As you might be able to guess, Witch Craft Works is at its best when it’s reaching for being crazy and more fun than not. Weekend, in particular, doesn’t quite fit. The fight between her and Kagari is actually a really good action sequence, and it does belong in this show, but the rest of the darkness and suffering around the Weekend arc… there are enough breaks, it does sort of work as a whole package, but it still doesn’t generally go together. Because of this the show is a bit unbalanced, stumbling awkwardly from a “helpful” Workshop Witch stuffing an unconcious Honoka full of produce in an effort to cure him to a life-or-death battle between powerful and skilled magic users. As much as Tanpopo and friends are the height of nonthreatening, they’re kind of what’s right for the show. They do try to be legitimate enemies, even if they can’t quite manage, but they’re always fun to watch. They’re having fun or suffering in a comedic manner, which is the kind of energy the show wants to have. And of course Chronoire and to a lesser extent Medusa show how you scale that up to higher threat levels without, as Weekend, losing the tone.
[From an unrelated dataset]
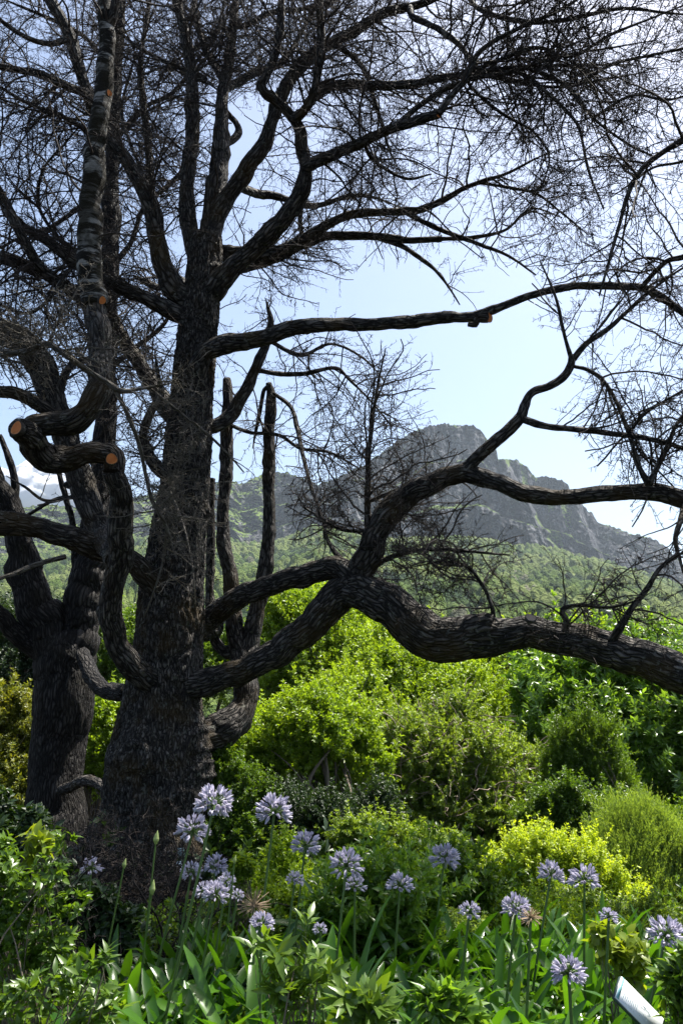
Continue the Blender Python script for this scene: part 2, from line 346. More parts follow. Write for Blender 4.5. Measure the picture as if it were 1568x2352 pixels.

On the whole, I do love Witch Craft Works. I find new things to be amused by every time I watch it, because there’s just so much going on with both character and visual humor, as well as a decent amount of heart under it. But… it is only really worth a B. I can’t let the fact that I personally massively enjoy the show to cloud my judgment as to its quality. It’s good, but it’s more amusing than it is great. All the same, I’d really recommend watching it if having a little zany fun with witches and a seasoning of action and drama is at all something you might enjoy.